Date of Award


Degree Type


Degree Name

Doctor of Philosophy


Computer Science

Major Professor

Jack J. Dongarra

Committee Members

Michael W. Berry, Kenneth Stephenson, Stanimire Tomov


Multicore architectures with high core counts have come to dominate the world of high performance computing, from shared memory machines to the largest distributed memory clusters. The multicore route to increased performance has a simpler design and better power efficiency than the traditional approach of increasing processor frequencies. But, standard programming techniques are not well adapted to this change in computer architecture design.

In this work, we study the use of dynamic runtime environments executing data driven applications as a solution to programming multicore architectures. The goals of our runtime environments are productivity, scalability and performance.

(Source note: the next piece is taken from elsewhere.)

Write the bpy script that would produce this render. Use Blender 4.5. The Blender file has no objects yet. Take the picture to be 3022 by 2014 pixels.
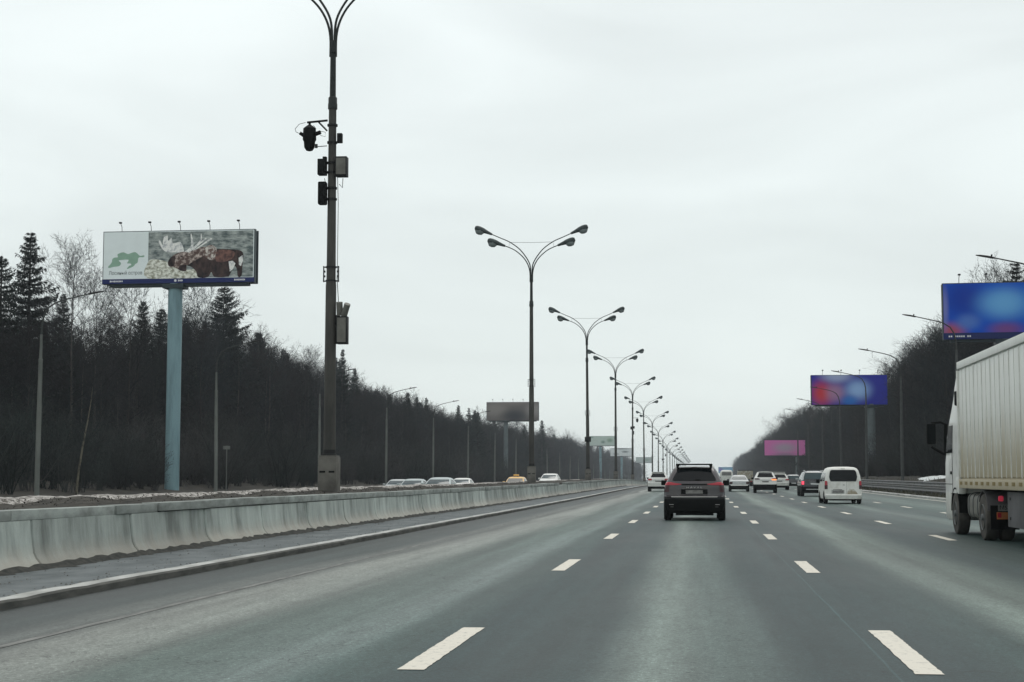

We demonstrate productivity by defining a simple programming interface to express code. Our runtime environments are experimentally shown to be scalable and give competitive performance on large multicore and distributed memory machines.

This work is driven by linear algebra algorithms, where state-of-the-art libraries (e.g., LAPACK and ScaLAPACK) using a fork-join or block-synchronous execution style do not use the available resources in the most efficient manner. Research work in linear algebra has reformulated these algorithms as tasks acting on tiles of data, with data dependency relationships between the tasks. This results in a task-based DAG for the reformulated algorithms, which can be executed via asynchronous data-driven execution paths analogous to dataflow execution.

We study an API and runtime environment for shared memory architectures that efficiently executes serially presented tile based algorithms. This runtime is used to enable linear algebra applications and is shown to deliver performance competitive with state-of- the-art commercial and research libraries.

We develop a runtime environment for distributed memory multicore architectures extended from our shared memory implementation. The runtime takes serially presented algorithms designed for the shared memory environment, and schedules and executes them on distributed memory architectures in a scalable and high performance manner. We design a distributed data coherency protocol and a distributed task scheduling mechanism which avoid global coordination. Experimental results with linear algebra applications show the scalability and performance of our runtime environment.